With the game scoreless through the first two periods, the two sides became visibly agitated with one another. But rather than take out their frustrations out on the scoreboard, they took it out on each other. By the end of second stanza, the Sharks led the charge with 31 penalty minutes to Nashville’s 29.

While the Preds were the ones with multiple players simultaneously in the sin bin, it was Sharks winger Evander Kane who racked up a staggering 19 penalty minutes resulting from a tussle with Nashville's Auston Watson. Being without the power forward for almost the entire third period visibly took its toll on San Jose, which continued its dance in and out of the box into the third frame.

The PK was overworked 

San Jose's league-leading penalty kill wasn't its normal self last weekend, but it looked strong and sturdy Tuesday night in Nashville. It was a good thing, too, considering how many times the Sharks found themselves shorthanded, particularly early on.

Unfortunately, the abundance of penalties eventually wore San Jose’s PK down and Nashville was able to find the back of the net on a power play with less than 10 minutes left to play. It's been said before, but clearly it needs to be said again: The Sharks need to clean their game up and give the penalty kill a break so they don’t burn out.

[RELATED: Sharks' Simek to miss two weeks for minor knee procedure]

A better goalie matchup 

One of San Jose's biggest problems over the course of the road trip was that Martin Jones was outplayed by the netminder on the other end of the ice. That was not the case Tuesday night in Nashville, as Jones and Juuse Saros traded off making big saves up until Nick Bonino put the Predators up 1-0 in the third frame.

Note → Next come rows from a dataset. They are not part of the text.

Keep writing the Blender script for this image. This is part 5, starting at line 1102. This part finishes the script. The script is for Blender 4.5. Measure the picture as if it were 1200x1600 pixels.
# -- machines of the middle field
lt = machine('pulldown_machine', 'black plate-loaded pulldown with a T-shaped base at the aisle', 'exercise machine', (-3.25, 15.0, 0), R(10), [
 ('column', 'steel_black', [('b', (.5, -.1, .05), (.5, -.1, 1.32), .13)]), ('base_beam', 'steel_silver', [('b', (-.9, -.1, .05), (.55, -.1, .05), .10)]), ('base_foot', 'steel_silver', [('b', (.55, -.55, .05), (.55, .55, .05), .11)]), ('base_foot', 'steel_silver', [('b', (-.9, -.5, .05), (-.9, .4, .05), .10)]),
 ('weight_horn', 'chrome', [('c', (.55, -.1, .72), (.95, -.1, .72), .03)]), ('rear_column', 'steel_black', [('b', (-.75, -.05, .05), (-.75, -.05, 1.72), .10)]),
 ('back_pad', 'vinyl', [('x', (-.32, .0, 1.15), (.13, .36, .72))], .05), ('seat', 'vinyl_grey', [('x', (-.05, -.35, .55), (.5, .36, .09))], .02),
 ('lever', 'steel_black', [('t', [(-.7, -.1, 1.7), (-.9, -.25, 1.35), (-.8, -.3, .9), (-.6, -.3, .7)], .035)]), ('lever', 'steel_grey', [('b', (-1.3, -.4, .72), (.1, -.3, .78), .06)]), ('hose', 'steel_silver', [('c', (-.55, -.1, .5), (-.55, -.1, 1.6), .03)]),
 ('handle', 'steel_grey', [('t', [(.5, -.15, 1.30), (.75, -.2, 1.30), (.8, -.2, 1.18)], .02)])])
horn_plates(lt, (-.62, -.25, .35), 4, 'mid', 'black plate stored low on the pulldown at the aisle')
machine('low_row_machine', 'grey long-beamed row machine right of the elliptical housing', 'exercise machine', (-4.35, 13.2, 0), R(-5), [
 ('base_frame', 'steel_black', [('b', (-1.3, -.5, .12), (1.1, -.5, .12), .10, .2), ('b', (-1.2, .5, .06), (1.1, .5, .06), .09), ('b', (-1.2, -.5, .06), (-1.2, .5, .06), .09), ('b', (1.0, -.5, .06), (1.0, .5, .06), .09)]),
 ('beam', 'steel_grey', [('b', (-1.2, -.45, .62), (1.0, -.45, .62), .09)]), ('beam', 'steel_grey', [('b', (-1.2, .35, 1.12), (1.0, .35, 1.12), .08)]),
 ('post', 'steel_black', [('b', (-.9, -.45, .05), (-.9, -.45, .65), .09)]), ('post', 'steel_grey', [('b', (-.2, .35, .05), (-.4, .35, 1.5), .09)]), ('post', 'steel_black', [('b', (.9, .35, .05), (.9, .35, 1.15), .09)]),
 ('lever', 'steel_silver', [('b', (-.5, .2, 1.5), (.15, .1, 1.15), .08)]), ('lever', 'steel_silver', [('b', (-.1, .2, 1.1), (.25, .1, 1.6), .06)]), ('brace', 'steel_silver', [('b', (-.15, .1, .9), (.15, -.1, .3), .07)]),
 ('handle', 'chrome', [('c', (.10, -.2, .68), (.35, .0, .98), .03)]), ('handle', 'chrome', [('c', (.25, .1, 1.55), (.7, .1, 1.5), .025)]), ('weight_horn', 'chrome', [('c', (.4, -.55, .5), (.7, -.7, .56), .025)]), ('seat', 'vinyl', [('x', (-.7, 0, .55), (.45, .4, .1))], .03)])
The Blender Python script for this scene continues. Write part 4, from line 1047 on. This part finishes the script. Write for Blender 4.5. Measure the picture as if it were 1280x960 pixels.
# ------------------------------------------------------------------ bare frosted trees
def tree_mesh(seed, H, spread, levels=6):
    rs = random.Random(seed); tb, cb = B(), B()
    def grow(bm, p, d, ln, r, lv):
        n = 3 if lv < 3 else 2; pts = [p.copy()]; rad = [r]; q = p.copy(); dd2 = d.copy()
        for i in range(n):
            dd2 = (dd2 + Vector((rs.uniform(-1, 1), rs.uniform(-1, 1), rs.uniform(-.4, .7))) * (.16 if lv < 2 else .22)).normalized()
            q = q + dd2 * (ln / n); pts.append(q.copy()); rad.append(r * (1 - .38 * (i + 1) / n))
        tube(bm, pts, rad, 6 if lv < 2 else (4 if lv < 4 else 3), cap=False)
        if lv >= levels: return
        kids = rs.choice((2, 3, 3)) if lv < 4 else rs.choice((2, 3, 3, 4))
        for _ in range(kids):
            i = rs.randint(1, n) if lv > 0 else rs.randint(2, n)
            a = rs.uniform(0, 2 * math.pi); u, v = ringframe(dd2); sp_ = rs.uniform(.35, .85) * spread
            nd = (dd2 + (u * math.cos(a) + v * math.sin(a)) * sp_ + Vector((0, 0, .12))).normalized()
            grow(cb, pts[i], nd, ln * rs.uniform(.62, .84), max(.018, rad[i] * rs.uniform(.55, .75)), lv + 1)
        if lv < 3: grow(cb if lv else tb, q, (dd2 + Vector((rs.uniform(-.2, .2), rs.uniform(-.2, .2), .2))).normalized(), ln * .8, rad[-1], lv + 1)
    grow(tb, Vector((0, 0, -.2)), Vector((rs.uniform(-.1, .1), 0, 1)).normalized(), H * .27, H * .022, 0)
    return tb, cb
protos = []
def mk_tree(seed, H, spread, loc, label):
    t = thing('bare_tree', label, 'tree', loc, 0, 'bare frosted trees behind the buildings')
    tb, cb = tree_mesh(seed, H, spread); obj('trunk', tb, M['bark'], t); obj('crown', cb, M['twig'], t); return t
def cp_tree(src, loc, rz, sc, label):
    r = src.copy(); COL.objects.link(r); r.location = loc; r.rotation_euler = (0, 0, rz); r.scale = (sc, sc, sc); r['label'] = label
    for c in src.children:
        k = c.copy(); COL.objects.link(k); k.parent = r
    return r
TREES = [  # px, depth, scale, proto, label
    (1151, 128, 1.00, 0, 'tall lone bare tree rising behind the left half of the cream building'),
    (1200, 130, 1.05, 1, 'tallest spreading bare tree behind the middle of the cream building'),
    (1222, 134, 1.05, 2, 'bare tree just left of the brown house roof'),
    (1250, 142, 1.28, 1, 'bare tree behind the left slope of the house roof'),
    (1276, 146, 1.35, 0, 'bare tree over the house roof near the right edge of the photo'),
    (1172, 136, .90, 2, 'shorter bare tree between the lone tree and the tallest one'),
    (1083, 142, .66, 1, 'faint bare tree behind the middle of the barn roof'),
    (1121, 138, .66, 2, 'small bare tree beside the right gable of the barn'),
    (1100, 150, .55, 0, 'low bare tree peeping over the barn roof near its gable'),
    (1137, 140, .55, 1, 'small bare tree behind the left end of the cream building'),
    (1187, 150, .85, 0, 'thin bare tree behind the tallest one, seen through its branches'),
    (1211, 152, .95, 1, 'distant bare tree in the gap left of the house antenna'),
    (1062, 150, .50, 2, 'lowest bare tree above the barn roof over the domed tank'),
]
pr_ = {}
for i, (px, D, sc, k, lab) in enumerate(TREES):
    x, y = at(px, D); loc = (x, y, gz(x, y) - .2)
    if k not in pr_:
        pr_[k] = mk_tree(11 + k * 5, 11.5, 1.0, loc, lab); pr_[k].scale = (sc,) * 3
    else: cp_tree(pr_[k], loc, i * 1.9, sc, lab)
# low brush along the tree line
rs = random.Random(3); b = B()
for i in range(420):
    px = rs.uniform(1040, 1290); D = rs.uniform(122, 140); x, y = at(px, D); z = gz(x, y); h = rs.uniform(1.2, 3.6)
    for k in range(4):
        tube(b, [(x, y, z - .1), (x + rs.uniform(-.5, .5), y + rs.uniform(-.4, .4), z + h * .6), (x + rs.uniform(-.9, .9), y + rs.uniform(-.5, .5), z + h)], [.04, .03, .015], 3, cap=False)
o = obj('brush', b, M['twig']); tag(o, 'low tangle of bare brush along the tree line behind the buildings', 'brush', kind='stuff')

Jones had a particularly nice sprawling save on a four-minute penalty kill in the first period, which could have put the Sharks in a 1-0 hole pretty quickly. Perhaps the standard is too low for a team of San Jose's talent level, but after the rough weekend the Sharks had, they deserve credit for getting out of the first period with a scoreless tie. Avoiding an early deficit clearly gave San Jose a boost of energy, which persisted throughout the game. Well, at least until all of the fights started.